From a judgment of guilty of violating section 337a, subdivision 1, of the Penal Code, after trial before the court without a jury, defendant appeals. There is also an appeal from the order denying defendant’s motion for a new trial.
The evidence being viewed in the light most favorable to the People (respondent), the essential facts are:
July 24, 1942, police officers of the Los Angeles Police Department entered a cocktail bar of the Ritz Hotel in Los Angeles. In an adjacent hallway near a telephone booth they observed several persons, among whom was defendant, reading scratch sheets and racing forms.
Various persons in the group directed defendant’s attention to the scratch sheet. One of the party gave defendant a dollar, consulted a scratch sheet with defendant, and pointed to the fifth and seventh race entries on the sheet; whereupon defendant went to the telephone, dialed a number, and, scratch sheet in hand, said, “Fifty cents to win and fifty cents to place, parlayed from Maupeace to Lovely Dawn. ’ ’
Thereafter defendant was arrested, and the scratch sheet in his possession, dated July 24, 1942, disclosed that the name of one of the horses running in the fifth race at Rockingham Park was named “Maupeace,” and a horse running at the same track in the seventh race was name “Lovely Dawn.” Defendant had in his possession $339.75.
While in the custody of the officers defendant admitted that he took bets from people in the cocktail bar and thereafter telephoned them to a “regular bookmaker.”
Defendant relies for reversal of the judgment on the proposition that there is not any substantial evidence to sustain the judgment.
This proposition is untenable in view of the decision of our Supreme Court in People v. Newland, 15 Cal.2d 678 [104 P.2d 778], and the decisions of this court in People v. Kahn, 27 Cal.App.2d 645 [81 P.2d 632]; People v. Abraham, 53 Cal.App.2d 564 [128 P.2d 39] and People v. Bateman, 57 Cal. App.2d 585. [135 P.2d 192] filed March 9, 1943, being Criminal Number 3662 in the records of the clerk of this court. In *159none of the cases cited was the evidence stronger than in the present case, nevertheless the convictions were sustained in the first case by the Supreme Court, and in the others by this court.
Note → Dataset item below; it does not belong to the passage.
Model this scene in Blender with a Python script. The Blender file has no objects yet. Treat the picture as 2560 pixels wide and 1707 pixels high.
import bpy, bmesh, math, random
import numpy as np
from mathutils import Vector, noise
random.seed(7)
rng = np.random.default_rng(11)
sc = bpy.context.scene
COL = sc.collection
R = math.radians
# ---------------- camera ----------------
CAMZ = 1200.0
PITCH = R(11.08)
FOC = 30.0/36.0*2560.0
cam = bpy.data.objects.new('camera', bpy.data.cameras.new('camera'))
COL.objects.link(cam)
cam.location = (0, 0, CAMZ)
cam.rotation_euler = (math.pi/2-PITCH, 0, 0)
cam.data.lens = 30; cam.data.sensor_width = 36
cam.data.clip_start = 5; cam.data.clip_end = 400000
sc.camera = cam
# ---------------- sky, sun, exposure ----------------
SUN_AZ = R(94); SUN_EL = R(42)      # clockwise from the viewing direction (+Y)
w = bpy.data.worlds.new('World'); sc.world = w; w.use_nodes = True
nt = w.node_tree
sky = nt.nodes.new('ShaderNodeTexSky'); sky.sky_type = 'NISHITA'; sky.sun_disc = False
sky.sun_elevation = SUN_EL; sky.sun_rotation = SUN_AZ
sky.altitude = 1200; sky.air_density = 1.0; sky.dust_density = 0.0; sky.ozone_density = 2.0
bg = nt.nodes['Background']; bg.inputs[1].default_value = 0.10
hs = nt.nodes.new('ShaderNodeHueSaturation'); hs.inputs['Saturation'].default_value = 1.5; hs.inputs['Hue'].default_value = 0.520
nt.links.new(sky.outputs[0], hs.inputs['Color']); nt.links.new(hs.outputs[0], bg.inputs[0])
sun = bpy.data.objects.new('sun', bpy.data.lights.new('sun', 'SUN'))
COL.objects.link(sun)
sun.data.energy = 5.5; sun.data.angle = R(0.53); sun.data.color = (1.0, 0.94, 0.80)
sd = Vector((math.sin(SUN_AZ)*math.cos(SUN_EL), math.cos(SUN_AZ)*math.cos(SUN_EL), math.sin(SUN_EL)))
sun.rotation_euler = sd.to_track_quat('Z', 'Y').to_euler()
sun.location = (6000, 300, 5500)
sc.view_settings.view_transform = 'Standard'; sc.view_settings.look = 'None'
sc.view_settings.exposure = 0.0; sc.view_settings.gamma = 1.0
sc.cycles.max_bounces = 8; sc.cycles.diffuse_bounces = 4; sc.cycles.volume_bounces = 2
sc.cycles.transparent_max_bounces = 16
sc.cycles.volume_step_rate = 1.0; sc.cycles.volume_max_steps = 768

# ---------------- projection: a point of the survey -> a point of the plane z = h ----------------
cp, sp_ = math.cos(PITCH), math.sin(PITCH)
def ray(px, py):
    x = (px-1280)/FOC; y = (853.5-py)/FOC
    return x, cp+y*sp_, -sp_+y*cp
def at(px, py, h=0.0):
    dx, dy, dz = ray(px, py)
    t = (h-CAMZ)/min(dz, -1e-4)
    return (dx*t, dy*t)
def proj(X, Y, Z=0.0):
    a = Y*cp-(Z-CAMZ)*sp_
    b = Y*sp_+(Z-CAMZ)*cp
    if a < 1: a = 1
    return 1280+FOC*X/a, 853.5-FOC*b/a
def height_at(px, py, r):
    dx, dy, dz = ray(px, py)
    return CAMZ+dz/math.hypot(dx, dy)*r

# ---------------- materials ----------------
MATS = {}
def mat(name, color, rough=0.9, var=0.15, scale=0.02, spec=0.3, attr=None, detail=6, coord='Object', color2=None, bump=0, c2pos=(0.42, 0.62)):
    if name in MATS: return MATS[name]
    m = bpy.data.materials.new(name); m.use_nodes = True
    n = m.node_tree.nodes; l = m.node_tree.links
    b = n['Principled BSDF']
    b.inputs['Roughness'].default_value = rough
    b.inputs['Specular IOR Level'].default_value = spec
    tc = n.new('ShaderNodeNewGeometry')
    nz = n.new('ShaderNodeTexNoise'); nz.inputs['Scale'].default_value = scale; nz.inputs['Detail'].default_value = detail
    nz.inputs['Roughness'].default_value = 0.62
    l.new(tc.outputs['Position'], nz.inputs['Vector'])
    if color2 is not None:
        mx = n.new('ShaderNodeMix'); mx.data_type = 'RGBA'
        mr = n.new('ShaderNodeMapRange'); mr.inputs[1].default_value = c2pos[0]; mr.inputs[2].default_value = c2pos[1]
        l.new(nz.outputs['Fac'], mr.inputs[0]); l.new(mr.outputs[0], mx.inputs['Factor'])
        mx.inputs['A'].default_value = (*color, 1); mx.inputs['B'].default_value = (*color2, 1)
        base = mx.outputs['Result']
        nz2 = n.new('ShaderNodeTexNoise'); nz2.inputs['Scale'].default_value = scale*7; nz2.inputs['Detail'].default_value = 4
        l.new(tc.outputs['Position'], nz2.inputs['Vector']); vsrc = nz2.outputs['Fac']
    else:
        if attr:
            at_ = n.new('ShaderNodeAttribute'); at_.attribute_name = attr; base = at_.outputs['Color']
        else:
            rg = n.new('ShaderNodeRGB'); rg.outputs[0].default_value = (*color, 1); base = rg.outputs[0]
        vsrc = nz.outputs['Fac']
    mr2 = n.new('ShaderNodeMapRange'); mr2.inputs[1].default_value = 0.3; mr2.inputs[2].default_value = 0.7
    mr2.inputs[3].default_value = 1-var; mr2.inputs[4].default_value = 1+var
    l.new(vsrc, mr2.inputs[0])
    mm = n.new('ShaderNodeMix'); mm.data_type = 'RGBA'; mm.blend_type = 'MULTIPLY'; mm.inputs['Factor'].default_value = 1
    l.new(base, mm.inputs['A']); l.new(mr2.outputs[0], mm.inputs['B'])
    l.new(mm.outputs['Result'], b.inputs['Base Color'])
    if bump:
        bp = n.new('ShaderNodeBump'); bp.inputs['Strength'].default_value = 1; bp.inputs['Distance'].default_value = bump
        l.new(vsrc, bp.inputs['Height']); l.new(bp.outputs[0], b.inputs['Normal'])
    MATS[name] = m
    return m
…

The rule relied on by defendant as stated in People v. Yoder, (1939) 35 Cal.App.2d 347, 349 [95 P.2d 470], is no longer the law in California. This case was decided in 1939 in reliance upon the decisions of the Supreme Court in People v. Staples (1906), 149 Cal. 405, 425 [86 P. 886], and People v. Lamson (1934), 1 Cal.2d 648, 661 [36 P.2d 361], A later decision of the Supreme Court held that the Lamson case decided nothing except that the judgment of the trial court should be reversed, and limited the rule in People v. Staples to the facts of that case (People v. Newland (1940), supra, 681).
The rule in California now is that a court on appeal will not attempt to determine the weight of the evidence but will decide whether on the face of the evidence it can be held that sufficient facts could have been found by the jury to warrant an inference of guilt, and before the verdict of a jury will be set aside on appeal on the ground of insufficiency of the evidence to sustain it, it must be made clearly to appear that upon no hypothesis whatever is there substantial evidence to support the conclusion reached by the trier of fact. If the circumstances reasonably justify the verdict of the jury, the opinion of the appellate court that those circumstances might also reasonably be reconciled with the innocence of the defendant will not justify the appellate court in interfering with the determination of the jury (People v. Pianezzi, (1940) 42 Cal.App.2d 270, 277 [108 P.2d 685]; People v. Newland, supra, 681).
For the foregoing reasons the judgment and order are and each is affirmed.
Moore, P. J., and Wood (W. J.), J., concurred.